Their resolution at the end of the day's walking and clambering is characteristic They plan to revisit: they will improve what they have found: and they will remember those who were not there. The Good Place is committed to the absent, whose bower it will become; it is dedicated to the future as much as to the present.

    It would be too easy to dismiss such activity as the transient pleasure of a group of educated and high-spirited people who could afford to spend their days clambering round the Lake District, naming things. They were engaged in what we might now call emotional mapping: identifying the ways in which they belonged both to each other and to the place. The good lives they were determined to live, they would define as lives maintained in contact with the needs and feelings of the others, in a place as beautiful and as rich as possible in shared feelings. Wordsworth and his sister had, after all, known this particular country since childhood, though they had also lived away from it for a long time: but it had multifarious links with their past. Now possessed of their own place in it, they were the ones bringing the others into it, and creating new memories and new links. What Wordsworth and Dorothy brought forward from childhood, the others were now discovering, in a place where they could (in one way) be children together. It would be wrong to ignore this but also wrong to denigrate it.
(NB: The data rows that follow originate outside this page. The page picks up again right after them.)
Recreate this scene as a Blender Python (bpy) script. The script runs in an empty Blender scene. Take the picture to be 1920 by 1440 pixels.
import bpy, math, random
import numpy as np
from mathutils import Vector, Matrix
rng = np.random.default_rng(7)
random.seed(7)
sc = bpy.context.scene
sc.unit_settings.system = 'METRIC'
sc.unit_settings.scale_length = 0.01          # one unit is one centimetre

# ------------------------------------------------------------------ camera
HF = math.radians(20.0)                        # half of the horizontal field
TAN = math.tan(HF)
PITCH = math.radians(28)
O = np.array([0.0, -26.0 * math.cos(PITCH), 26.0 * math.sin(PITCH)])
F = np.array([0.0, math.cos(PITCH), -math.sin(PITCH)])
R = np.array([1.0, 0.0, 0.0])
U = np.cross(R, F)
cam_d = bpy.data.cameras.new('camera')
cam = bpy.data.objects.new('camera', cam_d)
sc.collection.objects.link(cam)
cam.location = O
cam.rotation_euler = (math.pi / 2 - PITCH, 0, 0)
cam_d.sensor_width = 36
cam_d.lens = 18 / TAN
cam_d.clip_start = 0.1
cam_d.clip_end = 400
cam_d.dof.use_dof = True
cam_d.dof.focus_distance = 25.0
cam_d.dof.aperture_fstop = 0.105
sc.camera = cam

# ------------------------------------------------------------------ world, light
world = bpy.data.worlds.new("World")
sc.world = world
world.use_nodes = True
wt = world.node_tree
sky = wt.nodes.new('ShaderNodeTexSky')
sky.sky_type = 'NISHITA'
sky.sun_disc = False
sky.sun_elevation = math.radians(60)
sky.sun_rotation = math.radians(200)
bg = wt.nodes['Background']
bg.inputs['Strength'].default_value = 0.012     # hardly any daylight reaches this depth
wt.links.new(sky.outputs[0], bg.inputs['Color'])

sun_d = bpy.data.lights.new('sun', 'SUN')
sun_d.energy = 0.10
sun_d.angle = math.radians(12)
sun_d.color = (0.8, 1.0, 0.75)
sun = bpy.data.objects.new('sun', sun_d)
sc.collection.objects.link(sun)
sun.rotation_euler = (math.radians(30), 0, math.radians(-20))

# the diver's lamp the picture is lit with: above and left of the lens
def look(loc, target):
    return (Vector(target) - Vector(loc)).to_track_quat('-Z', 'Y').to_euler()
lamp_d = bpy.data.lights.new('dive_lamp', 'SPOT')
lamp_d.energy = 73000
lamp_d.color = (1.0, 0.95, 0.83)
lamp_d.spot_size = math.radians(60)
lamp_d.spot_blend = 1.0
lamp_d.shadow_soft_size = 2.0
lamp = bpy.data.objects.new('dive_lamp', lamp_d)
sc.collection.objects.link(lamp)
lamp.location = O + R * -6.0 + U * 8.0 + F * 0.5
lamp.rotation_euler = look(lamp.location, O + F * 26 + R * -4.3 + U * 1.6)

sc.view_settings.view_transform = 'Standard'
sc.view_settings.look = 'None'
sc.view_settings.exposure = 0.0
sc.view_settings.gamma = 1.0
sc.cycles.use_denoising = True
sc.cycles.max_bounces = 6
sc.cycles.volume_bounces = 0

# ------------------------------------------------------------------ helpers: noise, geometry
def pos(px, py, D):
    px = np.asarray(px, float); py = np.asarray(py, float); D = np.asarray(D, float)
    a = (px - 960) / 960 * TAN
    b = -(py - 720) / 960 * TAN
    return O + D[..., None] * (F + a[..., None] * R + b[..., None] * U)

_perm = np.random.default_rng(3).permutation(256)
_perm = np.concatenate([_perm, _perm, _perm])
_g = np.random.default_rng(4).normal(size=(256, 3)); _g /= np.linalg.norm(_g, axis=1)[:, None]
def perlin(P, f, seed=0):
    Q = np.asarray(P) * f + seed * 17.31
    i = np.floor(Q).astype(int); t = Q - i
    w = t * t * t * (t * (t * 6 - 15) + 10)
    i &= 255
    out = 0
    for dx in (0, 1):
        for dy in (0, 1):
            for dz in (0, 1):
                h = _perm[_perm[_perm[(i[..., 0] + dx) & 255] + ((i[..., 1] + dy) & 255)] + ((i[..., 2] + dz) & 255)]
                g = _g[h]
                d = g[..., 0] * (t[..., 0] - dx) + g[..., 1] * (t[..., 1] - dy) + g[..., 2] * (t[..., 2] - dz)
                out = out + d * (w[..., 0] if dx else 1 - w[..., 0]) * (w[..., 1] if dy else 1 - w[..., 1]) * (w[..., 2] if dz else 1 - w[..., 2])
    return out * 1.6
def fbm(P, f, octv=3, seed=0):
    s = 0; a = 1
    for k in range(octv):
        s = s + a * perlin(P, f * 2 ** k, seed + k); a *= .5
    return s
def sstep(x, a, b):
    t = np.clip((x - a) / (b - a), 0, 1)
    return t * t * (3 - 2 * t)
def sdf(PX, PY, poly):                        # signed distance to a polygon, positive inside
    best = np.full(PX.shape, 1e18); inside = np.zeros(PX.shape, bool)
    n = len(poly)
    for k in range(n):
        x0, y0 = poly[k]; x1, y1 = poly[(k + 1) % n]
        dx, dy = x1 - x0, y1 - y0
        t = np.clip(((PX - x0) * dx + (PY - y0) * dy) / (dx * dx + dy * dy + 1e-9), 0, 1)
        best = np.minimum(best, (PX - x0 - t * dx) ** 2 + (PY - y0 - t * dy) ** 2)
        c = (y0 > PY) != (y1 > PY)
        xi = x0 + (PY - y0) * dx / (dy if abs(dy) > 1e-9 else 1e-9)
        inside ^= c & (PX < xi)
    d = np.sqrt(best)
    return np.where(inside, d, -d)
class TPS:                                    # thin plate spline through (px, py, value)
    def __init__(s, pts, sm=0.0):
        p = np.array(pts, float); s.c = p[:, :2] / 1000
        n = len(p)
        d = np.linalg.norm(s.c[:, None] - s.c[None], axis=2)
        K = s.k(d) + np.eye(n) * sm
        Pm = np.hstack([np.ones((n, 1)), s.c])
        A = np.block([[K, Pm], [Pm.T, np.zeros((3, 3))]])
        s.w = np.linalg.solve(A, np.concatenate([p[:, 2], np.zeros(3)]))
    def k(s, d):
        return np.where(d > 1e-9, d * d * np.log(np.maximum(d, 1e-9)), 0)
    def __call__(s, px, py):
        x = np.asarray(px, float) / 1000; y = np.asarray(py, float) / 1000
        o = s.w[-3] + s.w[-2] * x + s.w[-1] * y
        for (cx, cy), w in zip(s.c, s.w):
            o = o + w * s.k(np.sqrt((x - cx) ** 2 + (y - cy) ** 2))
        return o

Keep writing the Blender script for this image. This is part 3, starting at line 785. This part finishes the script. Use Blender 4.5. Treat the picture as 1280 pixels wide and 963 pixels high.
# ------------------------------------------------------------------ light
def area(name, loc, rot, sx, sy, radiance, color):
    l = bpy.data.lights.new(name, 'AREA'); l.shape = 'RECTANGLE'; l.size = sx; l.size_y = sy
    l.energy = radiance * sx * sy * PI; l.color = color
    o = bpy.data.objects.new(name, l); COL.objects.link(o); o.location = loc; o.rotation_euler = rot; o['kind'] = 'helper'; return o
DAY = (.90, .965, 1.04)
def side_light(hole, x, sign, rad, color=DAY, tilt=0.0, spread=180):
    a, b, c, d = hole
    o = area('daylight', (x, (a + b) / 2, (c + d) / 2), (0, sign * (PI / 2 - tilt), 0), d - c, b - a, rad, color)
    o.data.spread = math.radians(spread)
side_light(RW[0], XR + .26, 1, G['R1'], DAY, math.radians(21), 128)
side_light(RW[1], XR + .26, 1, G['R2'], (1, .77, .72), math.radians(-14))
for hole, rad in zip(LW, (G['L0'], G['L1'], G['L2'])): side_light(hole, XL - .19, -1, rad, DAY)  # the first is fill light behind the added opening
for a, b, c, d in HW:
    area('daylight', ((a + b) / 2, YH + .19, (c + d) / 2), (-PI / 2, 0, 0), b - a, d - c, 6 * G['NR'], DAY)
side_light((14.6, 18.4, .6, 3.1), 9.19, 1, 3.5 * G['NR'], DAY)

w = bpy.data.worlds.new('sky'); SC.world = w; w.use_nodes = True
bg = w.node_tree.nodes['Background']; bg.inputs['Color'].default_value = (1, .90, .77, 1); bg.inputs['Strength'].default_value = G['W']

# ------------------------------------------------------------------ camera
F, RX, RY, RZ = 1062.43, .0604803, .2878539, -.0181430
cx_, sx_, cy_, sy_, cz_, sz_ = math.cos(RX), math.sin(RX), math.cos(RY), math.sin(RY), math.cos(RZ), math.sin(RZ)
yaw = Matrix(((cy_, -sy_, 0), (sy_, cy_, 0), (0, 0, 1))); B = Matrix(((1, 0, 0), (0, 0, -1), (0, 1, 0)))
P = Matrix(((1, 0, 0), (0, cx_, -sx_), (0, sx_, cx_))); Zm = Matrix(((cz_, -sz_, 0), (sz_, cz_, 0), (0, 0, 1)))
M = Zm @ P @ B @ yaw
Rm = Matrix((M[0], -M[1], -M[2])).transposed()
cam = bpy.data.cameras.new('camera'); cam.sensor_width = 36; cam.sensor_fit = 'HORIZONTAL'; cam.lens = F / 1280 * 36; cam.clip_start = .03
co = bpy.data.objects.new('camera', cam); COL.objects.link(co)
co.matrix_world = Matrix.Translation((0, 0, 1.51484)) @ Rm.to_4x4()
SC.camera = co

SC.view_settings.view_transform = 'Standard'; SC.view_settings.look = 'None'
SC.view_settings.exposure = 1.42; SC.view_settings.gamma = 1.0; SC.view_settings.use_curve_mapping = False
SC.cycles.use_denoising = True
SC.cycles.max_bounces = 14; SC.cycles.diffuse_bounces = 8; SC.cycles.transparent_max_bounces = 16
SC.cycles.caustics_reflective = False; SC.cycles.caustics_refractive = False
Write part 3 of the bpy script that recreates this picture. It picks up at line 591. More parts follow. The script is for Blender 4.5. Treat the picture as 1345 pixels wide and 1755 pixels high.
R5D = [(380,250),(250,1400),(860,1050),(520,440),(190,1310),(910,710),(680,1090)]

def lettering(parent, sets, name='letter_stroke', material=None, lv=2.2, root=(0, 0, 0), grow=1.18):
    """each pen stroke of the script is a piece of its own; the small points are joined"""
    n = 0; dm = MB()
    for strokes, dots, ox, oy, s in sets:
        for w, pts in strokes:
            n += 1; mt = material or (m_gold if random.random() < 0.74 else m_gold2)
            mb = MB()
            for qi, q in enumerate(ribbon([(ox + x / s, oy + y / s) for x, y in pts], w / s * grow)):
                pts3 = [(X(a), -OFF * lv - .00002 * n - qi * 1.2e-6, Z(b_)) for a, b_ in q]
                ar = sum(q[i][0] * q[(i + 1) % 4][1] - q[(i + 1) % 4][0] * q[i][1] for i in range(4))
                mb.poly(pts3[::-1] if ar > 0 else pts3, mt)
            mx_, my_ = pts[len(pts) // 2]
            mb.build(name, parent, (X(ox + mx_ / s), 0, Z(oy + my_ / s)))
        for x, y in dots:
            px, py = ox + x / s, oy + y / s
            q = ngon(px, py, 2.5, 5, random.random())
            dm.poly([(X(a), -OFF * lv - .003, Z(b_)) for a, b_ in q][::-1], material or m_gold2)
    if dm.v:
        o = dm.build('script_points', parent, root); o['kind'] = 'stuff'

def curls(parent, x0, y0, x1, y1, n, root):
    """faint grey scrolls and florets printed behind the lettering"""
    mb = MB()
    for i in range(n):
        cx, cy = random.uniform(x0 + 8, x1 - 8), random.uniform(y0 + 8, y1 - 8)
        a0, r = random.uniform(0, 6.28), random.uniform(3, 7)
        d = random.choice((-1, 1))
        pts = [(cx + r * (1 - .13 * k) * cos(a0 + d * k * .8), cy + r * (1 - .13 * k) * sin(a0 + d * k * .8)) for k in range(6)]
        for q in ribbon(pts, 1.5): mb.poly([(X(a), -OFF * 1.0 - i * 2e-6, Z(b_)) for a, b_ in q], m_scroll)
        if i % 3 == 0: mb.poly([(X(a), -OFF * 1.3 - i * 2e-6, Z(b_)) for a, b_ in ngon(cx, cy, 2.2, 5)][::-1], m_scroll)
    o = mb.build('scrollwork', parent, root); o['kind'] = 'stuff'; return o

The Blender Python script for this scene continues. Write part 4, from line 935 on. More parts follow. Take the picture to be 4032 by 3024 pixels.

No where, (or is it fancy) can be found
The one sensation that is here; tis here
Here as it found its way into my heart
In childhood ...


The Hutchinsons and Wordsworths were linked by their situation as orphans, while Coleridge was regularly looking for and enraged by the father figures he encountered. The group centred on Grasmere and Keswick, if at one level children, were children growing up into the possession of adult selves and the emotional recreation and repossession of their world.